Reproduce nothing but the lines from the start of the material through the line that includes "[1 / 0.26, 1", both ends included, and omit every picture.

**** DATA SHOWN ****

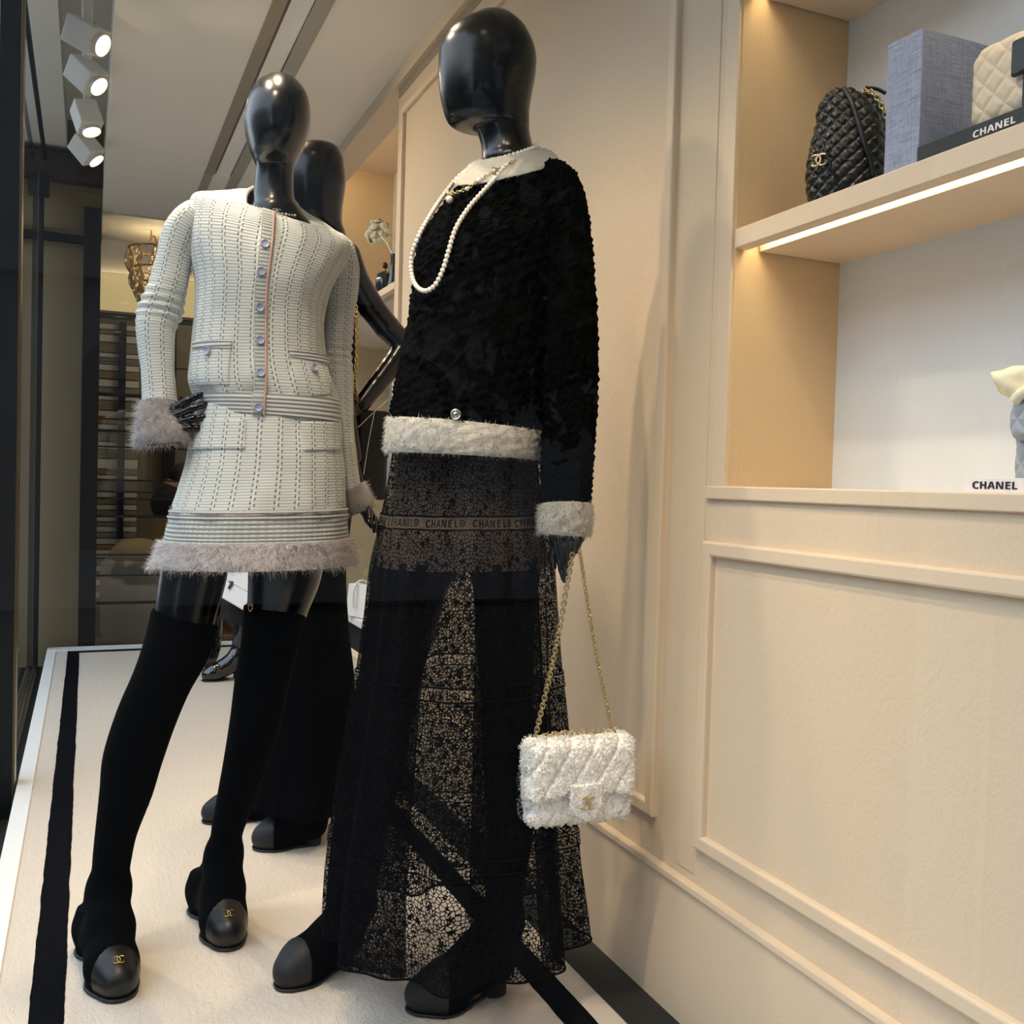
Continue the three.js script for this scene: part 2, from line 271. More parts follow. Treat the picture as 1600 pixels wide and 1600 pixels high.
T.lace = tex(laceC, { rep: [1 / 0.21, 1 / 0.21] });
const bandC = canvas(1024, 128, (g, w, h) => { // net ribbon with lettering
  g.fillStyle = '#5e5e5e'; g.fillRect(0, 0, w, h); g.fillStyle = '#fff'; g.fillRect(0, 0, w, 16); g.fillRect(0, h - 16, w, 16);
  g.font = 'bold 84px sans-serif'; g.textBaseline = 'middle'; g.textAlign = 'center'; g.strokeStyle = '#fff'; g.lineWidth = 10;
  for (let i = 0; i < 2; i++) { const x = i * 512; const s = 'CHANEL'; for (let k = 0; k < 6; k++) g.fillStyle = '#fff', g.fillText(s[k], x + 75 + k * 66, h / 2 + 3); g.beginPath(); g.arc(x + 468, h / 2, 25, 0, 7); g.stroke(); g.beginPath(); g.arc(x + 468, h / 2, 10, 0, 7); g.fill(); }
});
T.band = tex(bandC, { rep: [1 / 0.26, 1 / 0.035] });

const M = {};
const dull = (o) => new THREE.MeshPhysicalMaterial({ specularIntensity: 0.1, ...o });
const std = (o) => new THREE.MeshStandardMaterial(o), phy = (o) => new THREE.MeshPhysicalMaterial(o);
const hex = (h) => new THREE.Color(h);
M.wall = std({ color: hex('#d9c5aa'), roughness: 0.85, bumpMap: T.stucco, bumpScale: 0.0007 });
M.trim = std({ color: hex('#dcc8ad'), roughness: 0.6, bumpMap: T.stucco, bumpScale: 0.0003 });
M.niche = std({ color: hex('#d6bc94'), roughness: 0.85, bumpMap: T.stucco, bumpScale: 0.0009 });
M.back = std({ color: hex('#dde5ea'), roughness: 0.6 });
M.ceiling = std({ color: hex('#efe9dc'), roughness: 0.55 });
M.ceilTrim = std({ color: hex('#a8a498'), roughness: 0.5 });
M.brownTrim = std({ color: hex('#9c907c'), roughness: 0.5 });
M.slot = std({ color: hex('#26251f'), roughness: 0.7 });
M.beam = std({ color: hex('#efece4'), roughness: 0.7 });
M.blackFrame = std({ color: hex('#0c0e10'), roughness: 0.45, metalness: 0.2 });
M.bronze = std({ color: hex('#7a6a4c'), roughness: 0.3, metalness: 0.9 });
M.darkFloor = std({ color: hex('#1b1c1a'), roughness: 0.7 });
M.sill = std({ color: hex('#eceeec'), roughness: 0.5 });
M.carpet = std({ color: hex('#d6cbbd'), roughness: 1, bumpMap: T.pile, bumpScale: 0.003 });
M.carpetBlack = dull({ color: hex('#0c0d12'), roughness: 1, bumpMap: T.pile, bumpScale: 0.006 });
M.glass = phy({ color: 0xffffff, roughness: 0, transmission: 1, thickness: 0, ior: 1.5 });
M.paneLeft = phy({ color: 0xffffff, roughness: 0, transmission: 1, thickness: 0, ior: 1.5 });
M.body = phy({ color: hex('#040405'), specularIntensity: 0.75, roughness: 0.26, clearcoat: 0.25, clearcoatRoughness: 0.18 });
M.suede = dull({ color: hex('#040405'), roughness: 0.95 });
M.leather = std({ color: hex('#0b0a09'), roughness: 0.38 });
M.patent = phy({ color: hex('#050506'), roughness: 0.1, clearcoat: 1, clearcoatRoughness: 0.05 });
M.heel = std({ color: hex('#1a1819'), roughness: 0.8, bumpMap: T.fuzz, bumpScale: 0.001 });
M.knit = std({ map: T.knitC, bumpMap: T.knitB, bumpScale: 0.0017, roughness: 0.95 });
M.rib = std({ map: T.ribC, bumpMap: T.ribB, bumpScale: 0.0018, roughness: 0.95 });
M.waffle = std({ map: T.waffC, bumpMap: T.waffB, bumpScale: 0.002, roughness: 0.95 });
M.pinkTweed = std({ color: hex('#efe6e4'), roughness: 1, bumpMap: T.fuzz, bumpScale: 0.004 });
M.placket = std({ color: hex('#f8f8f5'), roughness: 0.95, map: T.ribC, bumpMap: T.ribB, bumpScale: 0.0006 });
M.pipePink = std({ color: hex('#d3ab9c'), roughness: 0.9 });
M.edgePink = std({ color: hex('#cfc3bf'), roughness: 0.95 });
M.furWhite = std({ color: hex('#f6f2e6'), roughness: 1, bumpMap: T.fuzz, bumpScale: 0.004 });
M.strand = phy({ color: hex('#fbf7ec'), roughness: 1, transmission: 0.5, thickness: 0, side: THREE.DoubleSide });
M.strandPink = phy({ color: hex('#f6eeec'), roughness: 1, transmission: 0.5, thickness: 0, side: THREE.DoubleSide });
M.blackKnit = dull({ color: hex('#070708'), roughness: 1, bumpMap: T.fuzz, bumpScale: 0.002 });
M.blackCloth = dull({ color: hex('#050507'), roughness: 0.95 });
M.lace = dull({ color: hex('#08080a'), roughness: 0.9, alphaMap: T.lace, transparent: true, side: THREE.DoubleSide });
M.band = dull({ color: hex('#08080a'), roughness: 0.85, alphaMap: T.band, transparent: true, side: THREE.DoubleSide });
M.laceDense = dull({ color: hex('#07080a'), roughness: 0.9, alphaMap: T.laceD = tex(canvas(1024, 1024, (g, w, h) => { g.drawImage(laceC, 0, 0); g.globalAlpha = 0.62; g.fillStyle = '#fff'; g.fillRect(0, 0, w, h); }), { rep: [1 / 0.21, 1 / 0.21] }), transparent: true, side: THREE.DoubleSide });
M.lining = std({ color: hex('#8d7d6f'), roughness: 0.8 });
M.pearl = phy({ color: hex('#efe6d6'), roughness: 0.25, clearcoat: 0.6, clearcoatRoughness: 0.15 });
M.gold = std({ color: hex('#c9a45a'), roughness: 0.25, metalness: 1 });
M.paleGold = std({ color: hex('#cdb98c'), roughness: 0.28, metalness: 1 });
M.silver = std({ color: hex('#cfcac0'), roughness: 0.2, metalness: 1 });
M.button = phy({ color: hex('#aab0c8'), roughness: 0.25, clearcoat: 0.6 });
M.buttonRim = phy({ color: hex('#7d86a8'), roughness: 0.25, clearcoat: 0.6 });
M.terry = std({ color: hex('#f8f6f2'), roughness: 1, bumpMap: T.fuzz, bumpScale: 0.004 });
M.terryLoop = phy({ color: hex('#fbfaf6'), roughness: 1, transmission: 0.45, thickness: 0, side: THREE.DoubleSide });
M.blackQuilt = std({ color: hex('#0d0b0a'), roughness: 0.33 });
M.beigeQuilt = std({ color: hex('#dccbb0'), roughness: 0.5 });
M.beigeSeam = std({ color: hex('#b9a888'), roughness: 0.7 });
M.blueQuilt = std({ color: hex('#9fabb4'), roughness: 0.5 });
M.linen = std({ map: T.linenC, roughness: 0.9, bumpMap: T.stucco, bumpScale: 0.0006 });
M.plinth = std({ color: hex('#1c1f20'), roughness: 0.5 });
M.white = std({ color: hex('#eeeae6'), roughness: 0.6 });
M.print = std({ color: hex('#0a0a0a'), roughness: 0.6 });
M.cream = std({ color: hex('#f0e8c8'), roughness: 0.75 });
M.wood = std({ map: T.wood, roughness: 0.45 });
M.lampGlow = std({ color: 0xffffff, emissive: new THREE.Color(1, 0.86, 0.62), emissiveIntensity: 4 });
M.fixture = std({ color: hex('#d2cfc8'), roughness: 0.45 });
// ---------------------------------------------------------------- the display room (floor of the display at y = 0)
const WX = 1.036, FARZ = -6.05, NEARZ = -0.35, CEIL = 2.49, STREET = -0.45;
// floor slab, sill, sunken channel
struct('floor', merge([bx(-0.19, 1.6, STREET, -0.012, FARZ, NEARZ), bx(-0.32, -0.19, STREET, -0.10, FARZ, NEARZ)]), M.darkFloor);
struct('window_sill', bx(-0.19, -0.143, -0.012, 0.004, FARZ, NEARZ, 0.002), M.sill);
struct('trim_1', bx(-0.19, WX, -0.012, 0.006, FARZ, -5.93, 0.002), M.sill);
struct('trim_2', bx(0.937, WX, -0.012, 0.004, -5.93, NEARZ), M.darkFloor);
struct('trim_3', merge([bx(-0.252, -0.242, -0.1, -0.055, -5.95, NEARZ), bx(-0.262, -0.232, -0.1, -0.09, -5.95, NEARZ)]), M.silver);
{ // carpet: cream field with sewn-in black stripes, each edge slightly ragged
  const c = thing('carpet', 'cream carpet with black border stripes lying under all the mannequins', 'carpet', [0.4, 0, -3]);
  const strip = (x0, x1, z0, z1, h, seed, along) => { // ragged along its long edges
    const r = rng(seed), n = 420, sh = new THREE.Shape(), a = [], b = [], L = along ? z1 - z0 : x1 - x0; let wa = 0, wb = 0;
    for (let i = 0; i <= n; i++) { wa = wa * 0.8 + (r() - 0.5) * 0.0016; wb = wb * 0.8 + (r() - 0.5) * 0.0016; const s = L * i / n; a.push([s, wa]); b.push([s, (along ? x1 - x0 : z1 - z0) + wb]); }
    sh.moveTo(...a[0]); for (const q of a.slice(1)) sh.lineTo(...q); for (const q of b.reverse()) sh.lineTo(...q);
    const g = new THREE.ExtrudeGeometry(sh, { depth: h, bevelEnabled: false });
    if (along) g.applyMatrix4(new THREE.Matrix4().set(0, 1, 0, x0, 0, 0, 1, 0, 1, 0, 0, z0, 0, 0, 0, 1)); else g.applyMatrix4(new THREE.Matrix4().set(1, 0, 0, x0, 0, 0, 1, 0, 0, -1, 0, z1, 0, 0, 0, 1));
    if (along) { const ix = g.index; const p = g.attributes.position; for (let i = 0; i < p.count; i += 3) for (const at of Object.values(g.attributes)) { const k = at.itemSize; for (let q = 0; q < k; q++) { const t = at.array[(i + 1) * k + q]; at.array[(i + 1) * k + q] = at.array[(i + 2) * k + q]; at.array[(i + 2) * k + q] = t; } } }
    g.computeVertexNormals(); return metric(g).translate(-0.4, 0, 3);
  };
  part('field', bx(-0.143 - 0.4, 0.937 - 0.4, -0.012, 0, -5.93 + 3, NEARZ + 3), M.carpet, c);
  part('stripe', strip(-0.085, -0.0245, -5.87, NEARZ, 0.001, 3, true), M.carpetBlack, c, 'black stripe');
  part('stripe', strip(0.826, 0.886, -5.87, NEARZ, 0.001, 4, true), M.carpetBlack, c, 'black stripe');
  part('stripe', strip(-0.085, 0.886, -5.93, -5.87, 0.001, 5, false), M.carpetBlack, c, 'black stripe');
}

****

#### FINAL RESULT
Continue the three.js script for this scene: part 2, from line 271. More parts follow. Treat the picture as 1600 pixels wide and 1600 pixels high.
T.lace = tex(laceC, { rep: [1 / 0.21, 1 / 0.21] });
const bandC = canvas(1024, 128, (g, w, h) => { // net ribbon with lettering
  g.fillStyle = '#5e5e5e'; g.fillRect(0, 0, w, h); g.fillStyle = '#fff'; g.fillRect(0, 0, w, 16); g.fillRect(0, h - 16, w, 16);
  g.font = 'bold 84px sans-serif'; g.textBaseline = 'middle'; g.textAlign = 'center'; g.strokeStyle = '#fff'; g.lineWidth = 10;
  for (let i = 0; i < 2; i++) { const x = i * 512; const s = 'CHANEL'; for (let k = 0; k < 6; k++) g.fillStyle = '#fff', g.fillText(s[k], x + 75 + k * 66, h / 2 + 3); g.beginPath(); g.arc(x + 468, h / 2, 25, 0, 7); g.stroke(); g.beginPath(); g.arc(x + 468, h / 2, 10, 0, 7); g.fill(); }
});
T.band = tex(bandC, { rep: [1 / 0.26, 1 / 0.035] });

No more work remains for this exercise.